* Work to be completed *
Print the entries below word for word; the pictures stay out of your copy.

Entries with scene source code
[Start]
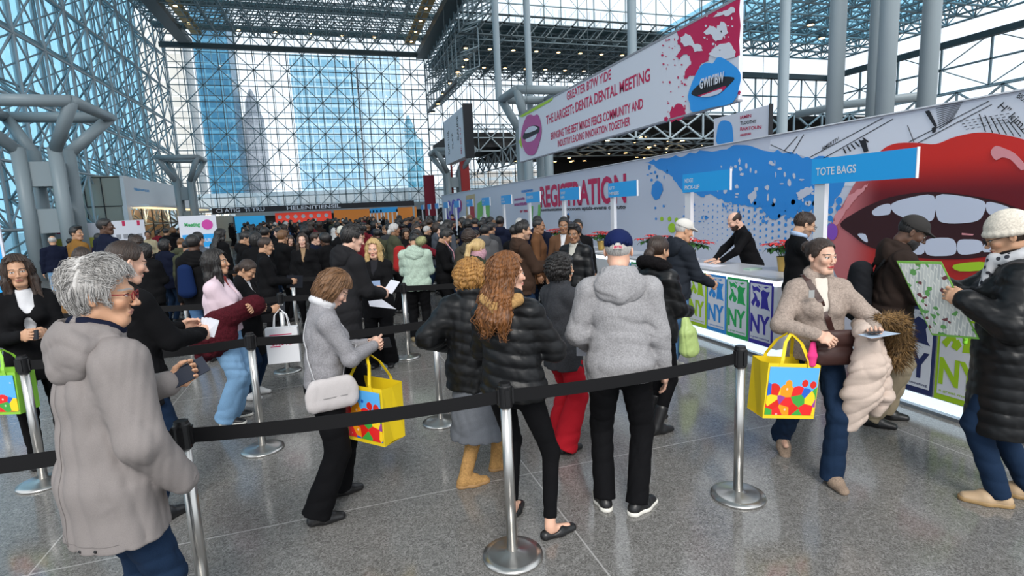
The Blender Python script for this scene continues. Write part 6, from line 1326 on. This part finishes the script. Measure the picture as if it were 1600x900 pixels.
sheet(J, b, [(-.13, .40, 1.0), (.02, .42, 1.0), (.03, .38, 1.16), (-.12, .36, 1.16)], 'blue and white leaflet held by the blonde woman', plain('blue leaflet', (.25, .35, .55), .5)); sheet(J, b, [(-.28, .33, .80), (.02, .38, .86), (.04, .36, .92), (-.12, .34, .93)], 'white sheet tucked under the blonde woman\'s hand')
J, b, g = mid(1.12, 8.2, 16, 1.66, 'person seen from behind in a mint hooded top and black trousers', 'tan', ('crop', 'black'), dict(m=cloth('mint fleece', (.42, .53, .44), 'fleece'), name='hooded_top', f=.042, hem=.78, hood=1, fold=.009), dict(m=BKT, f=.024), dict(m=cloth('tan trainer', (.28, .22, .13))), res=.0105, w=1.08, head=(0, 34, 0), hp=('hold', 'hold'), hands=((-.1, .3, 1.1), (.1, .3, 1.1)))
o = fur([(.10, -.10, 1.52), (.13, -.10, 1.53)], [.055, .055], None, 500, 8, .025, cloth('pale lime fur', (.55, .62, .30), 'fur'), None, 'pompom', 0); held(o, b, 'pale lime pompom on the hood of the mint top', 'pompom')
J, b, g = mid(1.62, 8.6, 108, 1.68, 'black-haired young man in a black jacket with a pink lanyard holding yellow paper', 'tan', ('quiff', 'black'), dict(m=BK, name='jacket', f=.030, hem=.8), head=(0, 30, 0), **HH); sheet(J, b, [(-.06, .36, .84), (.1, .38, .84), (.12, .42, 1.04), (-.05, .4, 1.05)], 'yellow paper held by the black-haired young man', plain('yellow paper', (.7, .6, .15), .6))
v = Vol(); v.chain([(.06, .05, 1.47), (.07, .17, 1.3), (.03, .19, 1.12)], [.008, .008, .01], k=.005, u=(1, 0, 0), su=2); P, Fc = v.build(.008); mesh('lanyard', P, Fc, plain('pink ribbon', (.6, .3, .35), .6), b)
J, b, g = mid(1.54, 6.14, 58, 1.62, 'blonde person in an olive coat with a colourful scarf pulled over the face', 'pale', ('pony', 'blonde'), dict(m=cloth('olive coat', (.028, .034, .020)), name='coat', f=.045, hem=.7, hood=1), fem=True, head=(12, 16, 0))
v = Vol(); c = J['hc']; hm_ = J['hm']; v.ell(c + hm_ @ V3(0, .03, -.05), (.075, .085, .07), k=.02); v.cone(c + hm_ @ V3(0, .0, -.1), J['neck'], .085, .09, k=.03); v.fn(folds(.006, 3, 2)); P, Fc = v.build(.009); mesh('scarf', P, Fc, cloth('rose scarf', (.42, .24, .28), 'fleece'), b)
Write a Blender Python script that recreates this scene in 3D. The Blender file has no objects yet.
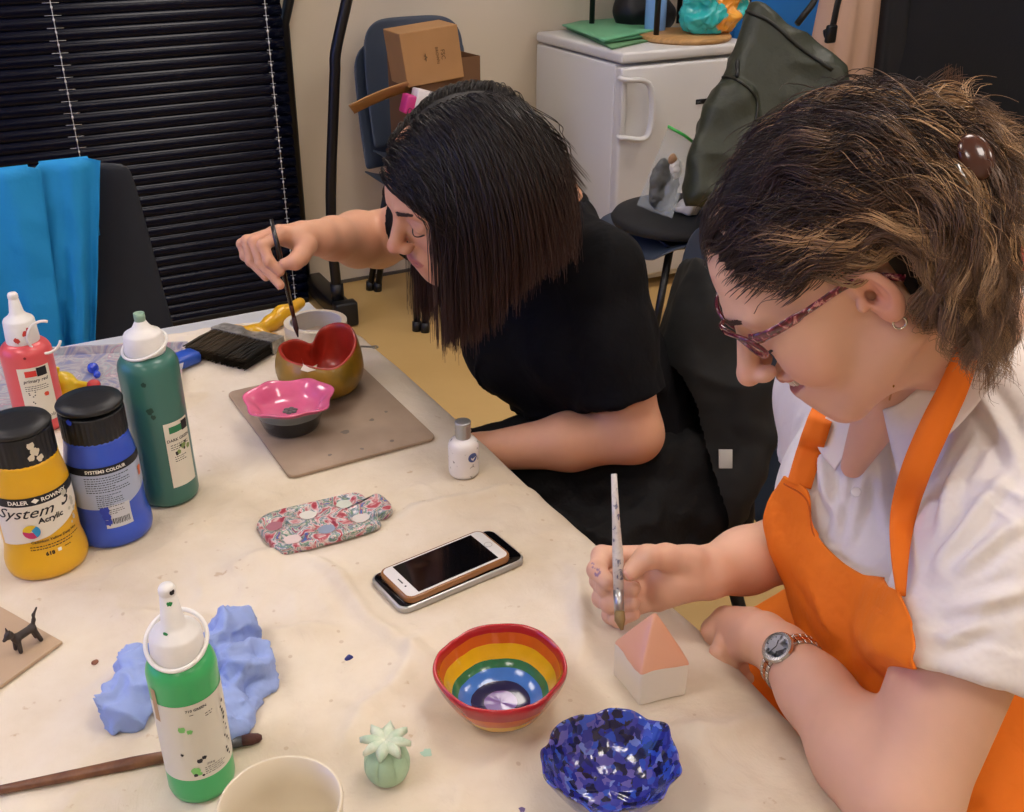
[End]
* Solution *
The Blender Python script for this scene continues. Write part 6, from line 1326 on. This part finishes the script. Measure the picture as if it were 1600x900 pixels.
sheet(J, b, [(-.13, .40, 1.0), (.02, .42, 1.0), (.03, .38, 1.16), (-.12, .36, 1.16)], 'blue and white leaflet held by the blonde woman', plain('blue leaflet', (.25, .35, .55), .5)); sheet(J, b, [(-.28, .33, .80), (.02, .38, .86), (.04, .36, .92), (-.12, .34, .93)], 'white sheet tucked under the blonde woman\'s hand')
J, b, g = mid(1.12, 8.2, 16, 1.66, 'person seen from behind in a mint hooded top and black trousers', 'tan', ('crop', 'black'), dict(m=cloth('mint fleece', (.42, .53, .44), 'fleece'), name='hooded_top', f=.042, hem=.78, hood=1, fold=.009), dict(m=BKT, f=.024), dict(m=cloth('tan trainer', (.28, .22, .13))), res=.0105, w=1.08, head=(0, 34, 0), hp=('hold', 'hold'), hands=((-.1, .3, 1.1), (.1, .3, 1.1)))
o = fur([(.10, -.10, 1.52), (.13, -.10, 1.53)], [.055, .055], None, 500, 8, .025, cloth('pale lime fur', (.55, .62, .30), 'fur'), None, 'pompom', 0); held(o, b, 'pale lime pompom on the hood of the mint top', 'pompom')
J, b, g = mid(1.62, 8.6, 108, 1.68, 'black-haired young man in a black jacket with a pink lanyard holding yellow paper', 'tan', ('quiff', 'black'), dict(m=BK, name='jacket', f=.030, hem=.8), head=(0, 30, 0), **HH); sheet(J, b, [(-.06, .36, .84), (.1, .38, .84), (.12, .42, 1.04), (-.05, .4, 1.05)], 'yellow paper held by the black-haired young man', plain('yellow paper', (.7, .6, .15), .6))
v = Vol(); v.chain([(.06, .05, 1.47), (.07, .17, 1.3), (.03, .19, 1.12)], [.008, .008, .01], k=.005, u=(1, 0, 0), su=2); P, Fc = v.build(.008); mesh('lanyard', P, Fc, plain('pink ribbon', (.6, .3, .35), .6), b)
J, b, g = mid(1.54, 6.14, 58, 1.62, 'blonde person in an olive coat with a colourful scarf pulled over the face', 'pale', ('pony', 'blonde'), dict(m=cloth('olive coat', (.028, .034, .020)), name='coat', f=.045, hem=.7, hood=1), fem=True, head=(12, 16, 0))
v = Vol(); c = J['hc']; hm_ = J['hm']; v.ell(c + hm_ @ V3(0, .03, -.05), (.075, .085, .07), k=.02); v.cone(c + hm_ @ V3(0, .0, -.1), J['neck'], .085, .09, k=.03); v.fn(folds(.006, 3, 2)); P, Fc = v.build(.009); mesh('scarf', P, Fc, cloth('rose scarf', (.42, .24, .28), 'fleece'), b)
Write a Blender Python script that recreates this scene in 3D. The Blender file has no objects yet.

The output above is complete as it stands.